An Open Letter to Google from China

Isaac Mao, a prominent Chinese blogger, VC and friend, has posted An Open Letter to Google Founders— to save Google in China and save Internet in China.

One of the first paragraphs explains the situation as he sees it:

During the National Day holiday week in 2002, when Google.com was blocked in China for the first time, Chinese Google users made an online protest spontaneously. They appealed to free the purer search engine wave by wave. Its seemed its also the first time grassroots power was demonstrated in China on Internet. You can imagine how eager they are to have a complete Internet instead of a shrinked one. At last, people won, Google backed. However, after 4 years, we started to question whether we should continue to support Google. Many users here were disappointed when they found Google.cn filtered many keywords. The compromise remarks by you in Davos made us more frustrated. Seems you are adopting self-censorship which hurts those loyal users a lot which also devalue your motto of “non-evil”.
Google is ever regarded not only a leading Internet business, but a hope for many people around the world to open their thinking.

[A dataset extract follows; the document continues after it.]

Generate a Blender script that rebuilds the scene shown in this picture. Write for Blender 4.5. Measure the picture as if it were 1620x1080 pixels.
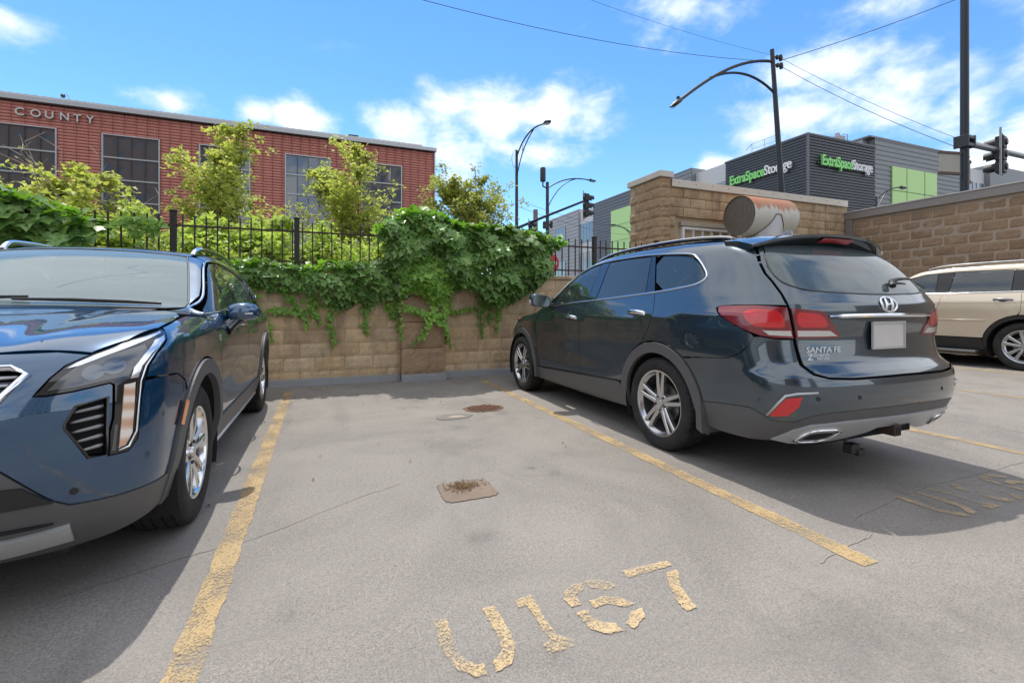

Many bloggers in China still believes that in their everyday writings. We guess you were misled by incomplete information on how censorship is good to Chinese people. The fact is Google in the 130M-Internet-Users country is losing loyal users with loosing your principles. We understand its tough to anyone to make decisions. But it high time to change it back to the right track. Here we would like to propose 3 ideas to Google for its China strategy in a long term run, to survive, and live better:

The letter ends with the three ideas for Google in China:

  • Invest in the Chinese Internet economy via a VC fund
  • Assist in the development of anti-censorship tools
  • Promote the Adsense economy to benefit content publishers

China will plague US internet companies until they are able to freely serve content in an unrestricted manner. The market is to big to ignore, but the government will shut them off if they do not play by their rules. This situation applies to all of the big search companies: Microsoft, Google and Yahoo!
Isaac’s letter suggests an interesting plan to Google. Invest in the internet economy while at the same writing or supporting software to free users to get uncensored information. I wonder how the Chinese government would handle that. They like foreign investment, but would they really tolerate it if it came with tools that route around the Great Fire Wall attached?
Isaac is a gutsy fellow. His email sig has a link to the EFF project Tor, an internet anonymizer. Isaac invests in companies that enable secure communication between social networks in China. I wonder if his plan would work. I think that investing in the Chinese internet economy would be very beneficial to Google and China; enough investment in that may make the Adsense economy a possibility and enable content publishers to make money. Anti-censorship software would be beneficial to all, but unless it is incredibly simple and easy to use it realistically would not affect the majority of Chinese internet users.